France sees increase in voter registration

? Residents of poor French neighborhoods where weeks of fiery riots broke out last year were dashing to town halls to register to vote before today’s deadline, driven by campaigns urging minority youths to use the electoral process – not violence – to vent their frustrations.

Registration has risen sharply among the largely Arab and black African residents in some of the squalid suburbs of Paris that were the epicenter of the fall 2005 riots.

In the Saint-Denis region north of Paris, electoral officer Christine Martin said there were 300 registrations on Thursday alone, just ahead of today’s deadline to vote in the spring’s presidential election. She said 5,300 people have registered since the beginning of the year, compared to less than 4,000 in 2001 – the year before the last presidential vote.
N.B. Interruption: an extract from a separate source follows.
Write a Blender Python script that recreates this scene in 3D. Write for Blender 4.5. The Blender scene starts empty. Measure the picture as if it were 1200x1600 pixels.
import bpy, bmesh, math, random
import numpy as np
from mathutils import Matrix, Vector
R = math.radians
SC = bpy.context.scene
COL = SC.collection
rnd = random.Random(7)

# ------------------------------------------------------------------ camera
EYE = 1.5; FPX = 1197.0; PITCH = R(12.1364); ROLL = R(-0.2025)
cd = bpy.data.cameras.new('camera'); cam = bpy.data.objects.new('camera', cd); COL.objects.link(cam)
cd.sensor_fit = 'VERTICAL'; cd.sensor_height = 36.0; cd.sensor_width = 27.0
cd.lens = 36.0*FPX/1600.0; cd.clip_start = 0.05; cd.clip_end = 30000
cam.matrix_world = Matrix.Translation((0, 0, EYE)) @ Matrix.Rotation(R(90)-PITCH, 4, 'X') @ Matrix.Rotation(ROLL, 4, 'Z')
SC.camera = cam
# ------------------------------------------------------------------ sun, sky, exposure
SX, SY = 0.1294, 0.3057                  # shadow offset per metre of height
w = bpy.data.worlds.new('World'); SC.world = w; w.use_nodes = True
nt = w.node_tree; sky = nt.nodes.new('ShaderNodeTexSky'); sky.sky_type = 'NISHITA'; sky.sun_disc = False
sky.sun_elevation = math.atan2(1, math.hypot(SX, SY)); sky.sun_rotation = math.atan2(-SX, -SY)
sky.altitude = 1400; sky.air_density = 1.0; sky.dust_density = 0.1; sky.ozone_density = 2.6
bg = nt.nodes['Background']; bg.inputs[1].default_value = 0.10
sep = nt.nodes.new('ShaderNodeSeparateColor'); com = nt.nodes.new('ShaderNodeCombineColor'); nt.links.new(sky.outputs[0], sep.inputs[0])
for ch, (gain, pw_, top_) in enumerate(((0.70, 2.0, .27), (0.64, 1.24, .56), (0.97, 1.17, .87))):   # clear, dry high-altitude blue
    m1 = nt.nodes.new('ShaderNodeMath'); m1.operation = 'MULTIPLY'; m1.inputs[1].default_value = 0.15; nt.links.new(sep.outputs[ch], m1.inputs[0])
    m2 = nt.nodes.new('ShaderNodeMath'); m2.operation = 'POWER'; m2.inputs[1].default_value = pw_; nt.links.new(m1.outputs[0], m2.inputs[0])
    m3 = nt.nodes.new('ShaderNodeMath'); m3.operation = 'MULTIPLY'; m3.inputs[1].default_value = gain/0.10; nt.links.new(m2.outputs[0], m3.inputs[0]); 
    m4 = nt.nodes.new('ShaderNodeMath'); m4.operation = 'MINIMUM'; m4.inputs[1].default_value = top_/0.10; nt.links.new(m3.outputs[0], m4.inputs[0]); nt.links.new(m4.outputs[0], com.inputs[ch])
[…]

Some 50 people also registered every day in December in Clichy-Sous-Bois, said town official Didier Ostre. The suburb northeast of Paris is where the riots erupted on Oct. 27, 2005, after two youths were electrocuted.

Surveys by The Associated Press and French newspapers have shown an upward trend in voter registration in suburbs across the country as well.

Some areas have seen an increase of up to 30 percent over the registration numbers for the last presidential vote, the daily Le Figaro reported. In Trappes, south of Paris, officials say there has been a 45 percent increase in registration over 2001.